Segundo Mansan, a mesa do Conselho Municipal de Política Cultural convocou uma reunião para segunda-feira (11) com o intuito de discutir o assunto.

"Não estamos falando de algo supérfluo. A arte tira a criança e o adolescente das ruas; a arte cura a depressão, transforma a tristeza em felicidade. A cultura é patrimônio, história e registro de uma nação. Garante que não haja apagamentos na história, e nos ensina a não cometermos os mesmos erros do passado. O que os vereadores querem é perpetuar a ignorância, a frieza e a burrice de um povo sem arte e cultura", critica Canholi, que garante que haverá mobilização do setor contra as emendas, assim como ocorreu em anos anteriores.
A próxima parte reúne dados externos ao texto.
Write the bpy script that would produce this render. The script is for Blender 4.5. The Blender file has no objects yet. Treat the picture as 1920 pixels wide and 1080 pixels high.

Além dos R$ 3,2 milhões do Promic, vereadores querem retirar R$ 1,8 milhão do orçamento da Secretaria de Cultura
Além dos R$ 3,2 milhões do Promic, vereadores querem retirar R$ 1,8 milhão do orçamento da Secretaria de Cultura | Foto: Gustavo Carneiro/Arquivo FOLHA

‘ATAQUE À CULTURA’

O professor Kennedy Piau, do Departamento de Arte Visual da UEL (Universidade Estadual de Londrina), afirma que o segmento político que propõe cortes na cultura “é reacionário, antidemocrático, com forte acento na hipocrisia”, com negação de uma educação libertadora, da ciência, da cultura e das artes.

“O ataque à cultura cumpre basicamente três finalidades: inviabilizar programas, projetos e serviços públicos de cultura, dificultando a formação da população para o desenvolvimento da sensibilidade, da crítica e do respeito à diversidade, enfim, da cidadania”, afirma.

O professor conta que, em 2020, apresentou um estudo na CML alertando que, em 2003, no início do programa, o orçamento da pasta de Cultura correspondia a 1,55% do Orçamento Municipal. De lá para cá, caiu para metade disso.

“Com a correção da inflação do período, o orçamento do Promic deveria ser de mais de R$ 15 milhões. A proposta orçamentária do Executivo é de R$ 5,3 milhões para 2024. Ou seja, mesmo sem essas emendas, o Promic já perdeu dois terços do seu orçamento nos últimos 20 anos. A aprovação das emendas acentua, sobremaneira, o processo de inviabilização do Programa Municipal de Cultura de Londrina”, alerta.

CENTRO CULTURAL

O professor de Filosofia Política da UEL, Clodomiro Bannwart Júnior, classifica como “lamentável” esse cenário em uma cidade com boa estrutura de ensino e com festivais como o Internacional de Teatro e o de Música.

“Londrina é conhecida como um centro cultural bastante significativo, e o poder público não consegue melhorar as condições para que a gente possa entrar ainda mais em outros circuitos, nacionais e internacionais, e quando você vê o próprio Legislativo querendo tirar dinheiro dessa pasta, que é pouco, é uma demonstração que nós não temos apreço, do ponto de vista da nossa formação pessoal, pelo elemento cultural”, avalia.